*Stated goal*:
Reproduce the listing below exactly, minus its pictures.

┄┄┄┄┄┄

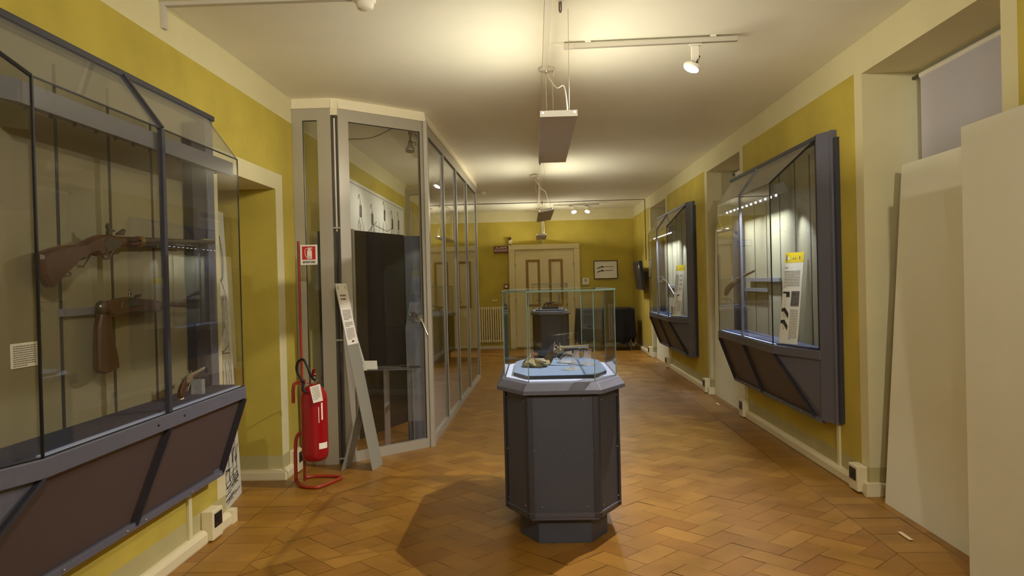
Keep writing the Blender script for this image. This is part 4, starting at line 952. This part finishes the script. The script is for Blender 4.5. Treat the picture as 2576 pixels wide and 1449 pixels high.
# mural on the left wall
mu = thing('mural_sheet', 'large pale drawing of fighting knights hung on the wall inside the glass enclosure', 'mural', (XL+.004, 9.9, 1.35))
MB().box(0, .004, -2.0, 2.0, 0, 1.38).build('sheet', 'mural', mu)
mb = MB(); a_ = ((.0045, 0, 0), (0, 1, 0), (0, 0, 1), (1, 0, 0)); ribbon(mb, [(-1.97, .03), (-1.97, 1.34), (1.97, 1.34), (1.97, .03)], .008, *a_)
random.seed(11)
for cx_ in (-1.0, -.35, .45, 1.0, 1.5):
    hgt = random.uniform(1.0, 1.2); w_ = .14
    ribbon(mb, [(cx_-w_*.3, hgt-.1), (cx_-w_*.4, hgt), (cx_, hgt+.07), (cx_+w_*.35, hgt), (cx_+w_*.25, hgt-.1), (cx_-w_*.3, hgt-.1)], .012, *a_)
    ribbon(mb, [(cx_, hgt+.07), (cx_-.05, hgt+.16), (cx_-.12, hgt+.1)], .02, *a_)
    ribbon(mb, [(cx_-w_*.3, hgt-.1), (cx_-w_, hgt-.22), (cx_-w_*.8, hgt-.5), (cx_-w_*1.3, .35), (cx_-w_*1.0, .05)], .014, *a_)
    ribbon(mb, [(cx_+w_*.3, hgt-.1), (cx_+w_, hgt-.25), (cx_+w_*.6, hgt-.5), (cx_+w_*1.4, .3), (cx_+w_*1.2, .05)], .014, *a_)
    ribbon(mb, [(cx_-.02, hgt-.5), (cx_-.03, .4), (cx_+.02, .05)], .012, *a_); ribbon(mb, [(cx_-w_, hgt-.3), (cx_+w_*.7, hgt-.38)], .01, *a_)
    for k in range(34):
        x = cx_+random.uniform(-w_, w_)*1.1; z = random.uniform(.15, hgt-.12); ribbon(mb, [(x, z), (x+random.uniform(-.02, .05), z-.09)], .009, *a_)
    for k in range(14):
        x = cx_+random.uniform(-.05, .06); ribbon(mb, [(x, hgt+.04), (x+random.uniform(-.03, .03), hgt-.1)], .009, *a_)
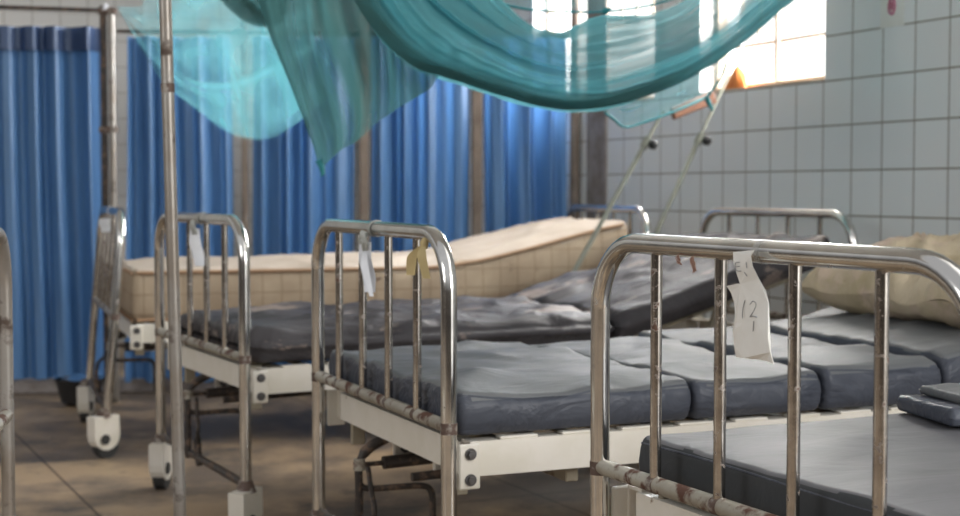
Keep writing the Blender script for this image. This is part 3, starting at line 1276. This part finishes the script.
y0, z0 = ray_bed_x(3, 421, 236, -.02)
t = thing('yellow_strip', 'short yellow cloth strip tied round an upright of the footboard with the white tag', 'strip', BEDS[3].location.copy(), BEDS[3].rotation_euler.z)
mb = MB()
ribbon(mb, [(-.012, y0, HT - .022), (-.030, y0 + .022, HT - .048), (-.030, y0 + .034, HT - .088)], [.006, .022, .018], (.8, -.6, 0), .0012, 14)
ribbon(mb, [(-.012, y0, HT - .022), (-.024, y0 - .014, HT - .045), (-.018, y0 - .026, HT - .092)], [.006, .020, .016], (.8, -.6, 0), .0012, 14)
mb.tube([(-.013, y0, HT - .034), (-.013, y0, HT - .022), (-.010, y0, HT - .012)], [.006, .009, .006], 10)
mb.build('cloth_tails', M['yellow_cloth'], t)

# ------------------------------------------------------------------ poles
# tall foreground pole, on a star base outside the picture
top = P(161, -150, 3.35)
bot0 = P(180, 516, 3.35)
dv = (bot0 - top).normalized()
bot = bot0 + dv * ((.03 - bot0.z) / dv.z)
t = thing('drip_stand', 'tall worn steel pole in the foreground, crossing in front of a footboard', 'pole', (bot.x, bot.y, 0))
off = Vector((bot.x, bot.y, 0))
MB().tube([bot - off, top - off], .0142, 18).build('pole', M['oldpole'], t)
k_ = top + dv * (((P(165, 88, 3.35).z) - top.z) / dv.z) - off
MB().tube([k_ - dv * .010, k_ + dv * .010], .0155, 18).build('joint_band', M['rust'], t, label='rusty joint band')
mb = MB()
for i in range(4):
    a = i * math.pi / 2 + .4
    mb.tube([(0, 0, .05), (.22 * math.cos(a), .22 * math.sin(a), .012)], [.013, .010], 10)
mb.build('star_base', M['oldpole'], t)

# leaning net frame: two poles, a crossbar, clamps with knobs
A0 = P(478, 440, 5.68)
A0.z = .004
A1 = P(664, 110, 5.90)
B0 = P(563, 437, 5.86)
B0.z = .004
B1 = P(729, 74, 6.00)
base = Vector((A0.x, A0.y, 0))
t = thing('net_frame', 'pair of thin leaning grey poles with black knobs below the net corner', 'poles', base)
for a, b, lo, hi, fr in ((A0, A1, .0075, .010, .90), (B0, B1, .0075, .010, .82)):
    d = (b - a)
    du = d.normalized()
    mb = MB().tube([a - base, a + d * (fr - .005) - base, a + d * fr - base, b - base], [hi, hi, lo, lo], 12)
    pole = mb.build('leaning_pole', M['greenpole'], t)
    kp = a + d * fr - base
    MB().tube([kp - du * .022, kp + du * .022], .016, 14).build('clamp', M['greenpole'], pole)
    kb = MB()
    side = Vector((.8, -.5, -.25)).normalized()
    kb.tube([kp, kp + side * .02], .006, 8)
    kb.tube([kp + side * .018, kp + side * .024, kp + side * .044, kp + side * .050], [.010, .019, .019, .012], 16)
    kb.build('knob', M['blackplastic'], pole)
# stub feet clamp onto the bed rail
a, b = P(672, 114, 5.82), P(714, 97, 5.90)
d = (b - a).normalized()
mb = MB()
rotm = d.to_track_quat('X', 'Z').to_matrix()
mb.box((a + b) / 2, ((b - a).length, .024, .048), rotm, bev=.004)
o = mb.build('wooden_crossbar', M['bar_wood'])
tag(o, 'short brown wooden bar under the net corner, below the bright window', 'bar')
# orange cloth bit on the sill
pc = wallp(5.225, Z_SILL + .009, -.03)
t = thing('orange_cloth', 'small crumpled orange cloth on the window sill behind the leaning pole', 'cloth', pc, WROT)
mb = MB()
prof = []
for j in range(7):
    v = j / 6
    for k in range(18):
        a = 2 * math.pi * k / 18
        r_ = (.058 * (1 - v) ** .7 + .004) * (1 + .22 * math.sin(3 * a + 2 * v) + .12 * math.sin(7 * a))
        mb.v.append(Vector((r_ * math.cos(a) * 1.1, r_ * math.sin(a) * .5, .10 * v)))
for j in range(6):
    for k in range(18):
        mb.f.append((j * 18 + k, j * 18 + (k + 1) % 18, (j + 1) * 18 + (k + 1) % 18, (j + 1) * 18 + k))
mb.f.append(tuple(range(18))[::-1])
mb.f.append(tuple(range(108, 126)))
mb.build('folds', M['orange'], t)


# ------------------------------------------------------------------ mosquito net
def curve_px(pts, Y0, Y1, n=60, bow=0.0):
    m = len(pts) - 1
    w3 = []
    for i, p in enumerate(pts):
        q = i / m
        Y = (p[2] if len(p) > 2 else Y0 + (Y1 - Y0) * q + bow * math.sin(math.pi * q))
        w3.append(P(p[0], p[1], Y))
    return w3


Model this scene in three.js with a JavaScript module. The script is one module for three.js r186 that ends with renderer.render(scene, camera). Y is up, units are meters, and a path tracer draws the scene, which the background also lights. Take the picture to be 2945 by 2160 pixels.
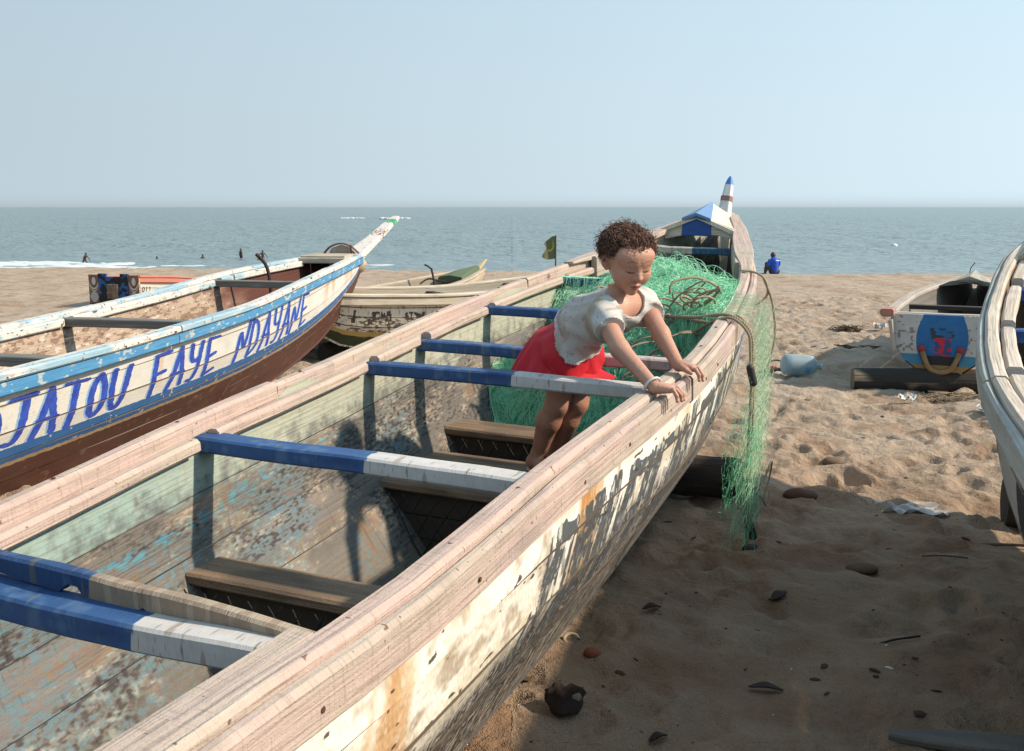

┄┄┄┄┄┄

*Final result*:
Keep writing the Blender script for this image. This is part 4, starting at line 952. This part finishes the script. The script is for Blender 4.5. Treat the picture as 2576 pixels wide and 1449 pixels high.
# mural on the left wall
mu = thing('mural_sheet', 'large pale drawing of fighting knights hung on the wall inside the glass enclosure', 'mural', (XL+.004, 9.9, 1.35))
MB().box(0, .004, -2.0, 2.0, 0, 1.38).build('sheet', 'mural', mu)
mb = MB(); a_ = ((.0045, 0, 0), (0, 1, 0), (0, 0, 1), (1, 0, 0)); ribbon(mb, [(-1.97, .03), (-1.97, 1.34), (1.97, 1.34), (1.97, .03)], .008, *a_)
random.seed(11)
for cx_ in (-1.0, -.35, .45, 1.0, 1.5):
    hgt = random.uniform(1.0, 1.2); w_ = .14
    ribbon(mb, [(cx_-w_*.3, hgt-.1), (cx_-w_*.4, hgt), (cx_, hgt+.07), (cx_+w_*.35, hgt), (cx_+w_*.25, hgt-.1), (cx_-w_*.3, hgt-.1)], .012, *a_)
    ribbon(mb, [(cx_, hgt+.07), (cx_-.05, hgt+.16), (cx_-.12, hgt+.1)], .02, *a_)
    ribbon(mb, [(cx_-w_*.3, hgt-.1), (cx_-w_, hgt-.22), (cx_-w_*.8, hgt-.5), (cx_-w_*1.3, .35), (cx_-w_*1.0, .05)], .014, *a_)
    ribbon(mb, [(cx_+w_*.3, hgt-.1), (cx_+w_, hgt-.25), (cx_+w_*.6, hgt-.5), (cx_+w_*1.4, .3), (cx_+w_*1.2, .05)], .014, *a_)
    ribbon(mb, [(cx_-.02, hgt-.5), (cx_-.03, .4), (cx_+.02, .05)], .012, *a_); ribbon(mb, [(cx_-w_, hgt-.3), (cx_+w_*.7, hgt-.38)], .01, *a_)
    for k in range(34):
        x = cx_+random.uniform(-w_, w_)*1.1; z = random.uniform(.15, hgt-.12); ribbon(mb, [(x, z), (x+random.uniform(-.02, .05), z-.09)], .009, *a_)
    for k in range(14):
        x = cx_+random.uniform(-.05, .06); ribbon(mb, [(x, hgt+.04), (x+random.uniform(-.03, .03), hgt-.1)], .009, *a_)
Keep writing the Blender script for this image. This is part 3, starting at line 1276. This part finishes the script.
y0, z0 = ray_bed_x(3, 421, 236, -.02)
t = thing('yellow_strip', 'short yellow cloth strip tied round an upright of the footboard with the white tag', 'strip', BEDS[3].location.copy(), BEDS[3].rotation_euler.z)
mb = MB()
ribbon(mb, [(-.012, y0, HT - .022), (-.030, y0 + .022, HT - .048), (-.030, y0 + .034, HT - .088)], [.006, .022, .018], (.8, -.6, 0), .0012, 14)
ribbon(mb, [(-.012, y0, HT - .022), (-.024, y0 - .014, HT - .045), (-.018, y0 - .026, HT - .092)], [.006, .020, .016], (.8, -.6, 0), .0012, 14)
mb.tube([(-.013, y0, HT - .034), (-.013, y0, HT - .022), (-.010, y0, HT - .012)], [.006, .009, .006], 10)
mb.build('cloth_tails', M['yellow_cloth'], t)

# ------------------------------------------------------------------ poles
# tall foreground pole, on a star base outside the picture
top = P(161, -150, 3.35)
bot0 = P(180, 516, 3.35)
dv = (bot0 - top).normalized()
bot = bot0 + dv * ((.03 - bot0.z) / dv.z)
t = thing('drip_stand', 'tall worn steel pole in the foreground, crossing in front of a footboard', 'pole', (bot.x, bot.y, 0))
off = Vector((bot.x, bot.y, 0))
MB().tube([bot - off, top - off], .0142, 18).build('pole', M['oldpole'], t)
k_ = top + dv * (((P(165, 88, 3.35).z) - top.z) / dv.z) - off
MB().tube([k_ - dv * .010, k_ + dv * .010], .0155, 18).build('joint_band', M['rust'], t, label='rusty joint band')
mb = MB()
for i in range(4):
    a = i * math.pi / 2 + .4
    mb.tube([(0, 0, .05), (.22 * math.cos(a), .22 * math.sin(a), .012)], [.013, .010], 10)
mb.build('star_base', M['oldpole'], t)

# leaning net frame: two poles, a crossbar, clamps with knobs
A0 = P(478, 440, 5.68)
A0.z = .004
A1 = P(664, 110, 5.90)
B0 = P(563, 437, 5.86)
B0.z = .004
B1 = P(729, 74, 6.00)
base = Vector((A0.x, A0.y, 0))
t = thing('net_frame', 'pair of thin leaning grey poles with black knobs below the net corner', 'poles', base)
for a, b, lo, hi, fr in ((A0, A1, .0075, .010, .90), (B0, B1, .0075, .010, .82)):
    d = (b - a)
    du = d.normalized()
    mb = MB().tube([a - base, a + d * (fr - .005) - base, a + d * fr - base, b - base], [hi, hi, lo, lo], 12)
    pole = mb.build('leaning_pole', M['greenpole'], t)
    kp = a + d * fr - base
    MB().tube([kp - du * .022, kp + du * .022], .016, 14).build('clamp', M['greenpole'], pole)
    kb = MB()
    side = Vector((.8, -.5, -.25)).normalized()
    kb.tube([kp, kp + side * .02], .006, 8)
    kb.tube([kp + side * .018, kp + side * .024, kp + side * .044, kp + side * .050], [.010, .019, .019, .012], 16)
    kb.build('knob', M['blackplastic'], pole)
# stub feet clamp onto the bed rail
a, b = P(672, 114, 5.82), P(714, 97, 5.90)
d = (b - a).normalized()
mb = MB()
rotm = d.to_track_quat('X', 'Z').to_matrix()
mb.box((a + b) / 2, ((b - a).length, .024, .048), rotm, bev=.004)
o = mb.build('wooden_crossbar', M['bar_wood'])
tag(o, 'short brown wooden bar under the net corner, below the bright window', 'bar')
# orange cloth bit on the sill
pc = wallp(5.225, Z_SILL + .009, -.03)
t = thing('orange_cloth', 'small crumpled orange cloth on the window sill behind the leaning pole', 'cloth', pc, WROT)
mb = MB()
prof = []
for j in range(7):
    v = j / 6
    for k in range(18):
        a = 2 * math.pi * k / 18
        r_ = (.058 * (1 - v) ** .7 + .004) * (1 + .22 * math.sin(3 * a + 2 * v) + .12 * math.sin(7 * a))
        mb.v.append(Vector((r_ * math.cos(a) * 1.1, r_ * math.sin(a) * .5, .10 * v)))
for j in range(6):
    for k in range(18):
        mb.f.append((j * 18 + k, j * 18 + (k + 1) % 18, (j + 1) * 18 + (k + 1) % 18, (j + 1) * 18 + k))
mb.f.append(tuple(range(18))[::-1])
mb.f.append(tuple(range(108, 126)))
mb.build('folds', M['orange'], t)


# ------------------------------------------------------------------ mosquito net
def curve_px(pts, Y0, Y1, n=60, bow=0.0):
    m = len(pts) - 1
    w3 = []
    for i, p in enumerate(pts):
        q = i / m
        Y = (p[2] if len(p) > 2 else Y0 + (Y1 - Y0) * q + bow * math.sin(math.pi * q))
        w3.append(P(p[0], p[1], Y))
    return w3


Model this scene in three.js with a JavaScript module. The script is one module for three.js r186 that ends with renderer.render(scene, camera). Y is up, units are meters, and a path tracer draws the scene, which the background also lights. Take the picture to be 2945 by 2160 pixels.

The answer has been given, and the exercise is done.